Aim.
Please return nothing but the lines between the line holding "Reconstruct this image" and the line holding "rng = np.random.default_rng(11)", both ends included, without the pictures.

Part of a data file
►
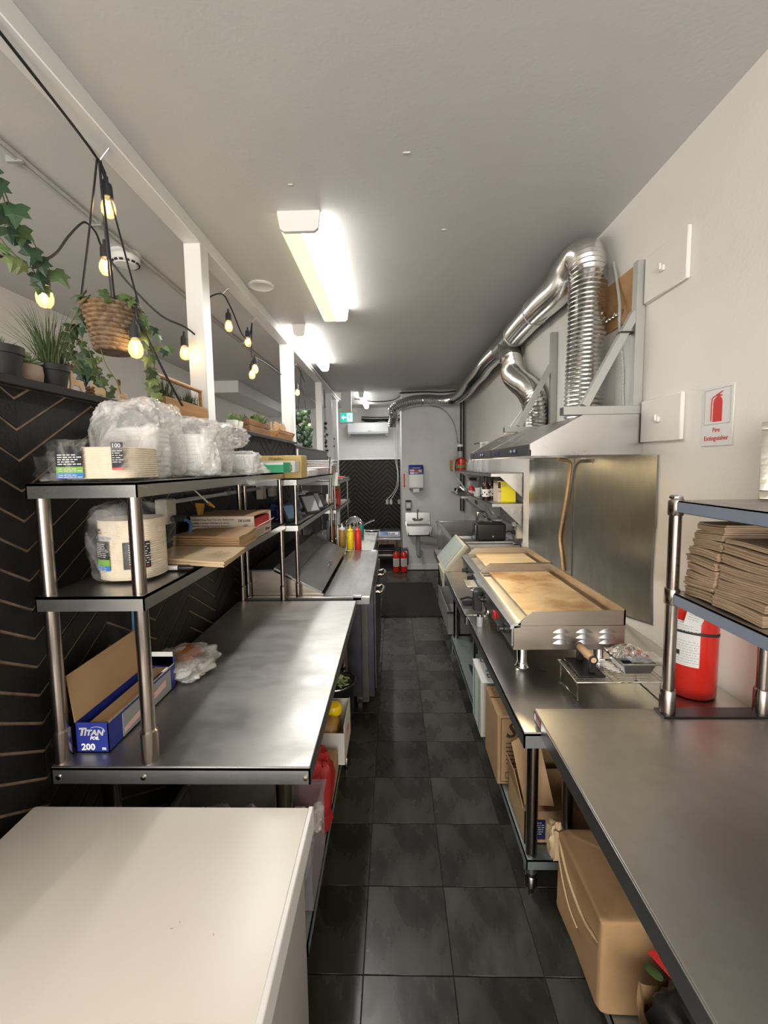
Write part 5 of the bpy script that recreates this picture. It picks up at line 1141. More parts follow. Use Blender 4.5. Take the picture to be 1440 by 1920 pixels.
mk('red_print', MB().slab([(.600, .945, .415), (.622, .945, .418), (.655, .875, .410), (.638, .872, .408)], .003), 'red_print', kb); mk('red_print', MB().slab([(.685, .92, .412), (.705, .92, .412), (.725, .86, .408), (.703, .86, .408)], .003), 'orange_sauce', kb)
for p, s_ in (((.592, .905, .412), .040), ((.665, .95, .414), .036)):
    lf = MB().lathe([(.001, 0), (s_ * .45, .002), (.001, .004)], n=14, M4=Matrix.Translation(p) @ Matrix.Rotation(.6, 4, 'Z') @ Matrix.Diagonal((.7, 1.1, 1, 1))); mk('green_leaf_print', lf, 'leaf_mid', kb)
b2 = thing('cardboard_box', 'brown cardboard box with cursive lettering on right undershelf', 'box', (.58, 1.94, .151)); m = MB().box(.452, 1.818, .152, .74, 2.07, .475); mk('carton', m, 'cardboard', b2, bev=.002)
mk('top_flap', MB().slab([(.452, 1.818, .477), (.70, 1.818, .477), (.70, 1.95, .486), (.452, 1.95, .486)], .002), 'cardboard', b2); mk('top_flap', MB().slab([(.450, 2.07, .478), (.450, 1.955, .490), (.70, 1.955, .490), (.70, 2.07, .478)], .002), 'kraft', b2)
text('Su', .10, 'text_brown', b2, (.487, 1.818, .375), X, U, shear=.25, off=.002); text_lines(b2, (.49, 1.818, .345), X, U, .18, 6, .019, 'text_brown', hh=.005, seed=7)
m = MB()
for q in ((.466, .164, .73, .1665), (.466, .462, .73, .4645), (.466, .164, .4685, .464)): m.box(q[0], 1.8165, q[1], q[2], 1.8175, q[3])
m.box(.487, 1.8165, .182, .545, 1.8175, .1845).box(.487, 1.8165, .207, .545, 1.8175, .2095).box(.487, 1.8165, .182, .4895, 1.8175, .2095).box(.52, 1.8165, .182, .5225, 1.8175, .2095); mk('printed_border', m, 'text_brown', b2)
b3 = thing('white_box', 'white box with green triangle print on right undershelf', 'box', (.57, 2.28, .151)); m = MB().box(.446, 2.15, .152, .74, 2.38, .462); mk('carton', m, 'box_white', b3, bev=.002)
mk('lid_flap', MB().slab([(.436, 2.085, .488), (.70, 2.085, .488), (.70, 2.34, .496), (.436, 2.34, .496)], .002), 'label_white', b3); mk('green_triangle', MB().prism([(.475, 2.19), (.60, 2.19), (.537, 2.275)], 'z', .4945, .4965), 'green_print', b3)
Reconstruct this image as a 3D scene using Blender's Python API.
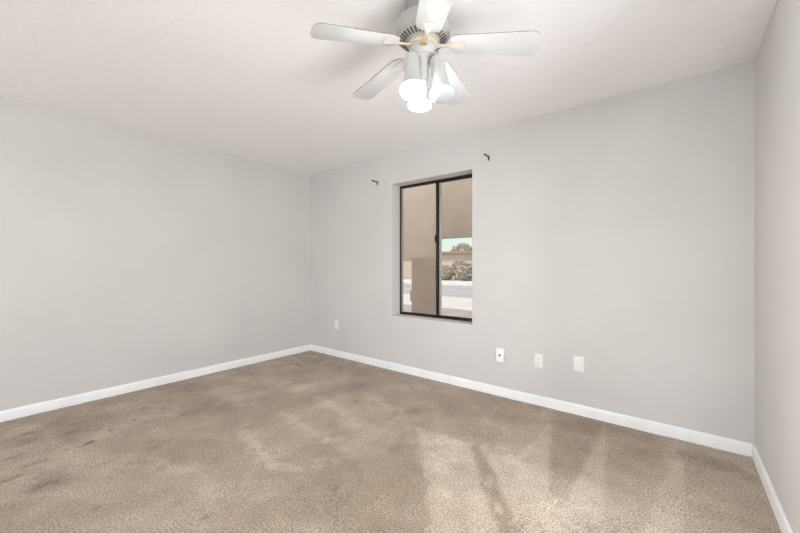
import bpy, bmesh, math, random
import numpy as np
from mathutils import Vector, Matrix, noise

for o in list(bpy.data.objects):
    bpy.data.objects.remove(o)
S = bpy.context.scene
COL = S.collection
random.seed(4)
rng = np.random.default_rng(11)

# ------------------------------------------------------------------ camera
F_PX = 349.5
YAW = math.atan(277 / F_PX)
EYE = 1.178
cam_d = bpy.data.cameras.new('camera')
cam = bpy.data.objects.new('camera', cam_d)
COL.objects.link(cam)
cam.location = (0, 0, EYE)
cam.rotation_euler = (math.pi / 2, 0, YAW)
cam_d.sensor_width = 36
cam_d.lens = 36 * F_PX / 800
cam_d.shift_y = -0.0015
cam_d.clip_start = 0.02
S.camera = cam

# ------------------------------------------------------------------ light
world = bpy.data.worlds.new('sky')
S.world = world
world.use_nodes = True
wn = world.node_tree.nodes
wn.clear()
w_out = wn.new('ShaderNodeOutputWorld')
w_bg = wn.new('ShaderNodeBackground')
w_sky = wn.new('ShaderNodeTexSky')
w_sky.sky_type = 'NISHITA'
w_sky.sun_disc = False
w_sky.sun_elevation = math.radians(50)
w_sky.sun_rotation = math.radians(200)
w_sky.air_density = 1.0
w_sky.dust_density = 1.0
w_sky.ozone_density = 0.6
w_bg.inputs['Strength'].default_value = 0.20
world.node_tree.links.new(w_sky.outputs[0], w_bg.inputs[0])
world.node_tree.links.new(w_bg.outputs[0], w_out.inputs[0])

SUN_STRENGTH = 3.5
sun_d = bpy.data.lights.new('sun', 'SUN')
sun_d.energy = SUN_STRENGTH
sun_d.angle = math.radians(1.0)
sun_d.color = (1.0, 0.89, 0.76)
sun = bpy.data.objects.new('sun', sun_d)
COL.objects.link(sun)
sun.rotation_euler = (math.radians(28), 0, math.radians(-20))

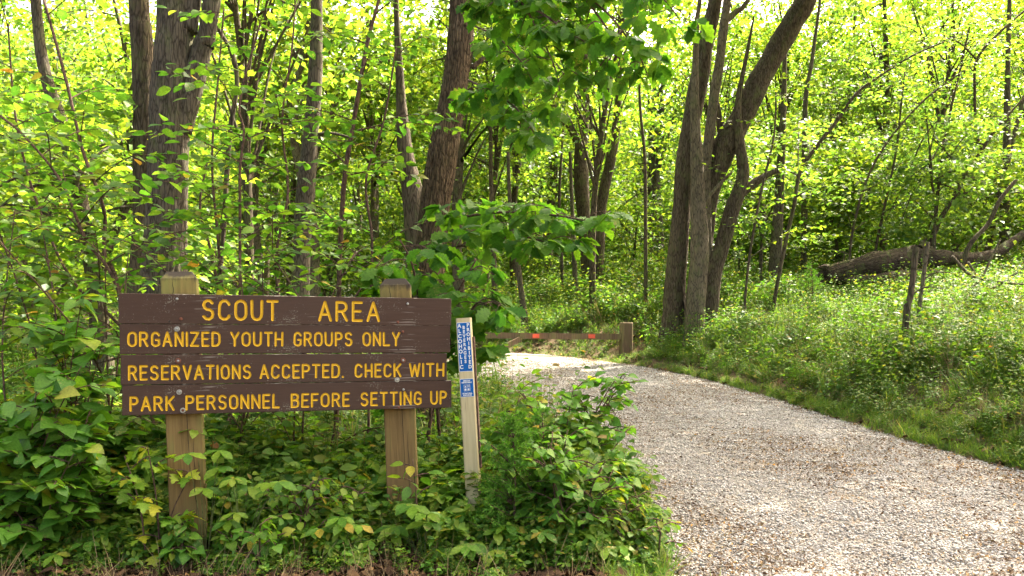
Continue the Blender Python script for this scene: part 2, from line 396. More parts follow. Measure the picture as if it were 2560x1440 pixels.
def stone_mat():
    m = NM('limestone_chips'); oi = m.n('ShaderNodeObjectInfo')
    geo = m.n('ShaderNodeNewGeometry')
    a = m.n('ShaderNodeMath', operation='ADD'); m.l(geo.outputs['Random Per Island'], a.inputs[0]); m.l(oi.outputs['Random'], a.inputs[1])
    fr = m.n('ShaderNodeMath', operation='FRACT'); m.l(a.outputs[0], fr.inputs[0])
    col = m.ramp(fr.outputs[0], [(0.0, (0.12, 0.10, 0.08)), (0.2, (0.27, 0.25, 0.224)), (0.65, (0.37, 0.35, 0.318)), (1.0, (0.51, 0.49, 0.455))])
    nz = m.noise(m.coords(), 60, 3); col = m.mix(1.0, col, m.ramp(nz, [(0.3, 0.8), (0.7, 1.1)]), 'MULTIPLY')
    m.bsdf(col, 0.85, None, 0.25); return m.m
M['stone'] = stone_mat()

# ------------------------------------------------------------------ leaf templates (local x along, y across, z up)
def tmpl_strip(xs, ws, fold=0.18, droop=0.25):
    """leaf outline from half-widths; midrib folded down"""
    v = []; t = []
    n = len(xs)
    for x, hw in zip(xs, ws):
        z = -droop * x * x
        v += [(x, 0, z - 0.0), (x, hw, z + fold * hw), (x, -hw, z + fold * hw)]
    for i in range(n - 1):
        a, b = i * 3, (i + 1) * 3
        if ws[i] > 1e-6:
            t += [(a, b, a+1), (a, a+2, b)]
        if ws[i+1] > 1e-6:
            t += [(a+1, b, b+1), (a+2, b+2, b)] if ws[i] > 1e-6 else [(a, b, b+1), (a, b+2, b)]
    return clean(np.array(v, float), np.array(t))
def clean(v, t):
    # merge identical vertices so that each leaf is one island
    key = {}; mp = []
    nv = []
    for p in v:
        k = tuple(np.round(p, 6))
        if k not in key: key[k] = len(nv); nv.append(p)
        mp.append(key[k])
    t = np.array([[mp[i] for i in f] for f in t]); t = np.array([f for f in t if len(set(f)) == 3])
    return np.array(nv), t
OV = tmpl_strip([0, .12, .38, .68, .9, 1.0], [0, .17, .31, .27, .11, 0], 0.22, 0.22)       # ovate
OV2 = tmpl_strip([0, .3, .7, 1.0], [0, .30, .25, 0], 0.2, 0.2)                             # ovate, light
DIA = (np.array([(0, 0, 0), (.45, .34, .06), (1, 0, -.14), (.45, -.34, .06)], float), np.array([(0, 2, 1), (0, 3, 2)]))
HEART = tmpl_strip([-.14, .0, .22, .5, .78, 1.0], [.16, .40, .52, .43, .20, 0], 0.15, 0.25)
def notch(v, t):  # heart notch at the petiole
    v = v.copy(); m = (np.abs(v[:, 1]) < 1e-6) & (v[:, 0] < -.1); v[m, 0] = 0.0; return v, t
HEART = notch(*HEART)
# lobed oak: alternating wide and narrow stations
OAK = tmpl_strip([0, .10, .22, .30, .42, .50, .63, .70, .82, .88, 1.0], [0, .07, .20, .13, .29, .19, .33, .22, .24, .12, 0], 0.12, 0.3)
CREEP = tmpl_strip([0, .25, .6, .85, 1.0], [0, .13, .25, .15, 0], 0.2, 0.25)
LOBED = tmpl_strip([0, .12, .30, .38, .58, .64, .86, 1.0], [0, .30, .55, .26, .46, .20, .16, 0], 0.1, 0.15)
BLADE = tmpl_strip([0, .33, .7, 1.0], [.012, .014, .010, 0], 0.4, 0.55)

# ------------------------------------------------------------------ terrain
RE = np.array([(7.2, -8), (5.9, 0), (5.3, 4), (4.95, 6.5), (4.5, 8), (4.15, 10), (3.9, 12), (3.5, 14), (2.85, 16), (1.9, 17.8), (1.0, 19), (-.3, 20), (-3, 21.4), (-8, 23), (-40, 30)], float)
LE = np.array([(1.9, -8), (1.45, 0), (1.2, 3), (1.0, 4.8), (.93, 5.9), (.9, 8), (.68, 10), (.08, 12), (-.56, 13.6), (-1.6, 15.2), (-4, 17), (-8, 18.6), (-14, 20), (-20, 21.2), (-40, 25.5)], float)
def smooth2(poly, sub=6):
    p, _ = catmull([Vector((a, b, 0)) for a, b in poly], [0] * len(poly), sub)
    return np.array([(q.x, q.y) for q in p])
REs, LEs = smooth2(RE), smooth2(LE)
def dpoly(x, y, poly):
    d = np.full(x.shape, 1e9)
    for i in range(len(poly) - 1):
        a, b = poly[i], poly[i+1]; ab = b - a
        t = np.clip(((x - a[0]) * ab[0] + (y - a[1]) * ab[1]) / (ab @ ab), 0, 1)
        d = np.minimum(d, (x - a[0] - t * ab[0]) ** 2 + (y - a[1] - t * ab[1]) ** 2)
    return np.sqrt(d)
ROADPOLY = np.concatenate([REs, LEs[::-1]])
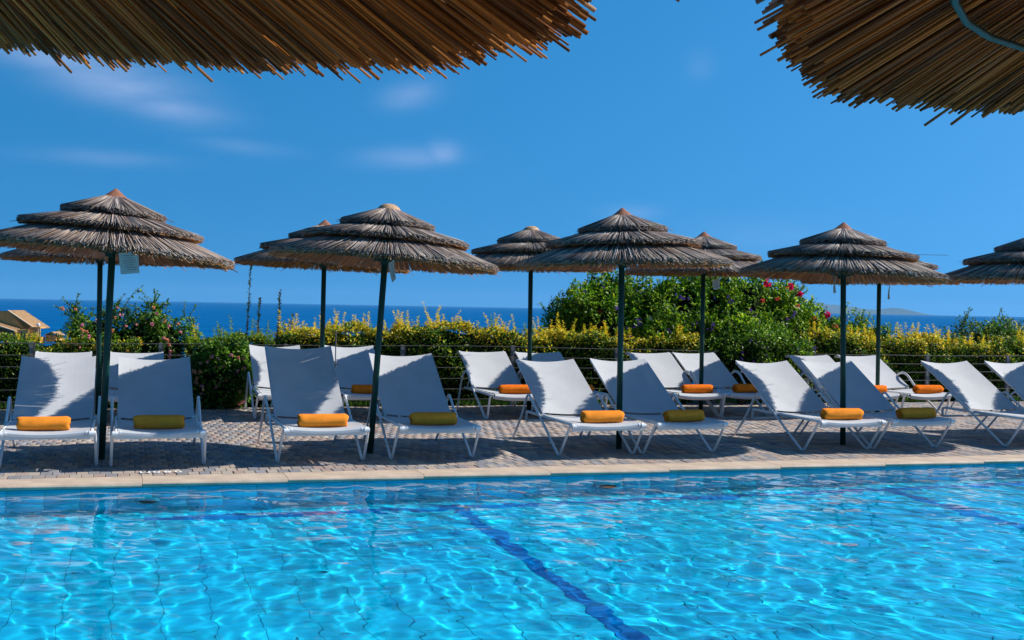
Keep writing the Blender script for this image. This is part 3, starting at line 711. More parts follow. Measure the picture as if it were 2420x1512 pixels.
# ------------------------------------------------------------------ rolled towels
def towel(seed, L=.36, R=.055):
    g = np.random.default_rng(seed); n = 40; prof = []
    na = 22; V = []; F = []
    offs = g.uniform(-.012, .012, 9)
    def rad(a, q):
        return R * (1 + .035 * (1 if (a - 1.1 + .12 * q) % 6.283 < 3.0 else 0) + .035 * math.sin(2 * a + seed) + .02 * math.sin(5 * a + q * 6 + seed) + .015 * math.sin(11 * q + seed + a)) * (1 - .0 * q)
    rings = []
    for j in range(na + 1):
        q = j / na; x = (q - .5) * L; e = 1 - .28 * max(0, abs(2 * q - 1) - .86) ** 2 / .0196 * .35
        ring = []
        for k in range(n):
            a = k * 2 * math.pi / n; r = rad(a, q) * e
            zz = r * math.sin(a); zz = max(zz, -R * .86)
            ring.append((x + .006 * math.sin(3 * a + seed) * (1 if j in (0, na) else 0), r * math.cos(a) * 1.04, zz))
        rings.append(ring)
    for sgn, end in ((-1, rings[0]), (1, rings[-1])):      # spiral end: terraces of the rolled layers
        cur = end; ins = []
        for t_, (sc_, dx) in enumerate([(.93, .004), (.80, -.006), (.74, .003), (.60, -.006), (.54, .003), (.40, -.006), (.33, .003), (.16, -.006), (.05, .0)]):
            ins.append([(end[k][0] + sgn * (dx + .004 * math.sin(k * 2 * math.pi / n + t_)), end[k][1] * sc_, end[k][2] * sc_) for k in range(n)])
        if sgn == -1: rings = ins[::-1] + rings
        else: rings = rings + ins
    V = [v for r_ in rings for v in r_]; m_ = len(rings)
    F = [(j * n + k, j * n + (k + 1) % n, (j + 1) * n + (k + 1) % n, (j + 1) * n + k) for j in range(m_ - 1) for k in range(n)]
    F += [tuple(range(n)), tuple(range((m_ - 1) * n, m_ * n))[::-1]]
    mb = MB(); mb.add(V, F); return mb
tw = [(-.625, 9.70, 'a', .36, 'fluffy golden rolled towel on the lounger at the far left edge'), (.216, 9.71, 'a', .365, 'golden rolled towel lying in shade on the lounger right of the far left pole'),
      (1.49, 9.69, 'a', .385, 'fluffy golden rolled towel on the lounger with the see-through backrest'), (2.42, 9.72, 'a', .375, 'golden rolled towel half in shade right of the leaning pole'),
      (3.945, 9.73, 'a', .37, 'golden rolled towel in front of the middle pole'), (4.735, 9.73, 'a', .365, 'plump yellow rolled towel right of the middle pole'),
      (6.36, 9.72, 'a', .39, 'yellow rolled towel with a spiral end, in front of the fourth pole'), (7.18, 9.72, 'a', .39, 'yellow rolled towel right of the fourth pole'),
      (2.545, 13.26, 'b', .36, 'orange rolled towel half hidden behind the leaning pole'), (4.26, 13.2, 'b', .37, 'orange rolled towel left of the pale-capped back pole'),
      (5.03, 13.2, 'b', .37, 'orange rolled towel of which only the right end shows between two front loungers'), (6.57, 13.15, 'b', .37, 'orange rolled towel in full view left of the shaded front backrest by the bush pole'),
      (7.28, 13.2, 'b', .36, 'orange rolled towel right of the pole before the bush, cut off by a front backrest'), (8.90, 12.92, 'b', .36, 'orange rolled towel behind the shaded backrest right of the fourth pole'),
      (9.70, 12.90, 'b', .38, 'orange rolled towel in full view beside the big round arm')]
for i, (x, y, m, L, lab) in enumerate(tw):
    o = towel(i * 3 + 1, L).build('rolled_towel', MAT['towel' if m == 'a' else 'towel2'], smooth=True, loc=(x, y, (.348 if m == 'a' else .340)))
    o.rotation_euler = (0, 0, math.radians([2, -3, 1, -4, 2, 5, -2, 3][i % 8])); tag(o, lab, 'towel', 'rolled towels on the front loungers' if m == 'a' else 'rolled towels on the back loungers')

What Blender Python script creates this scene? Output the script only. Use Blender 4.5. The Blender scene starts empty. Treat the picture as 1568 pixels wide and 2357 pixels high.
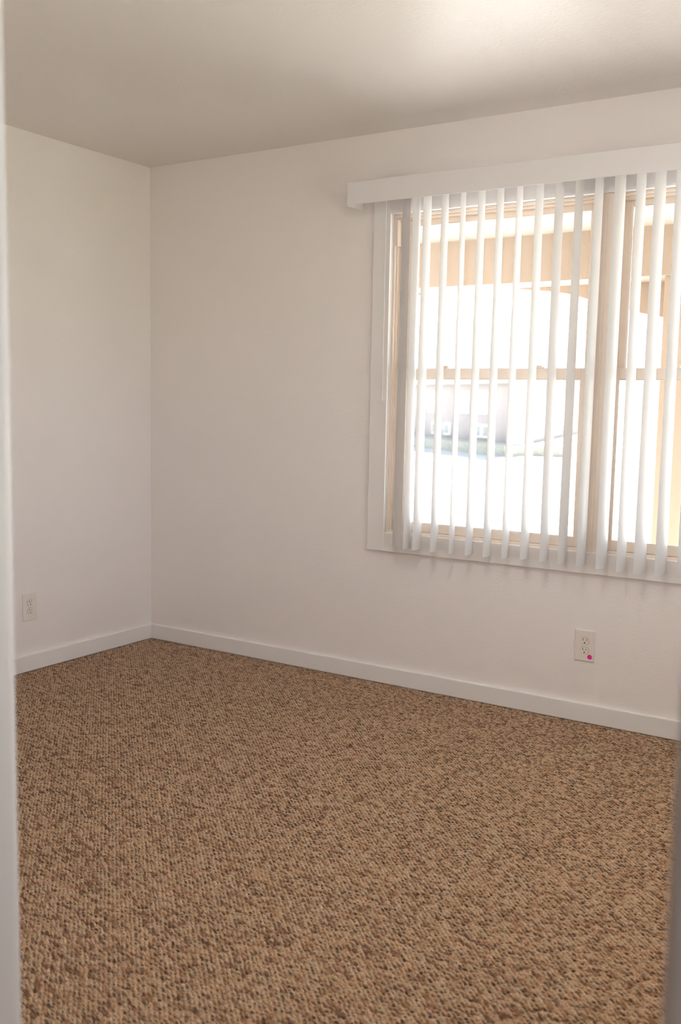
import bpy, bmesh, math, random
from mathutils import Vector, Matrix
random.seed(7)
scene = bpy.context.scene
COL = scene.collection

# ------------------------------------------------------------------ camera
YAW, PITCH, ROLL = math.radians(32.55881613), math.radians(6.38694111), math.radians(1.07564028)
CAM = Vector((3.62307902, -3.81015641, 1.27346431))
FPX = 2260.51338
F = Vector((-math.sin(YAW)*math.cos(PITCH), math.cos(YAW)*math.cos(PITCH), -math.sin(PITCH)))
R0 = Vector((math.cos(YAW), math.sin(YAW), 0)); U0 = R0.cross(F)
RR = R0*math.cos(ROLL)+U0*math.sin(ROLL); UU = -R0*math.sin(ROLL)+U0*math.cos(ROLL)
cd = bpy.data.cameras.new('camera'); cam = bpy.data.objects.new('camera', cd); COL.objects.link(cam)
cd.sensor_fit = 'VERTICAL'; cd.sensor_height = 36; cd.sensor_width = 24
cd.lens = 36*FPX/2357
cam.matrix_world = Matrix(((RR.x, UU.x, -F.x, CAM.x), (RR.y, UU.y, -F.y, CAM.y), (RR.z, UU.z, -F.z, CAM.z), (0, 0, 0, 1)))
cd.clip_start = .05; cd.clip_end = 500
cd.dof.use_dof = True; cd.dof.focus_distance = 3.7; cd.dof.aperture_fstop = 3.4
scene.camera = cam

# ------------------------------------------------------------------ light
scene.view_settings.view_transform = 'Standard'; scene.view_settings.look = 'None'
scene.view_settings.exposure = 1.85; scene.view_settings.gamma = 1.0
scene.view_settings.use_curve_mapping = False
w = bpy.data.worlds.new('sky'); scene.world = w; w.use_nodes = True
nt = w.node_tree; nt.nodes.clear()
sky = nt.nodes.new('ShaderNodeTexSky'); sky.sky_type = 'HOSEK_WILKIE'
sky.turbidity = 3.5; sky.ground_albedo = .5
SUN_EL, SUN_AZ = math.radians(43), math.radians(-10)     # azimuth measured from +Y towards +X
sundir = Vector((math.sin(SUN_AZ)*math.cos(SUN_EL), math.cos(SUN_AZ)*math.cos(SUN_EL), math.sin(SUN_EL)))
sky.sun_direction = sundir
hs = nt.nodes.new('ShaderNodeHueSaturation'); hs.inputs['Saturation'].default_value = .45
bg = nt.nodes.new('ShaderNodeBackground'); bg.inputs['Strength'].default_value = 6
wo = nt.nodes.new('ShaderNodeOutputWorld')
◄
Task solution.
Reconstruct this image as a 3D scene using Blender's Python API.
import bpy, bmesh, math, random
import numpy as np
from mathutils import Vector, Matrix, noise

for o in list(bpy.data.objects):
    bpy.data.objects.remove(o)
S = bpy.context.scene
COL = S.collection
random.seed(4)
rng = np.random.default_rng(11)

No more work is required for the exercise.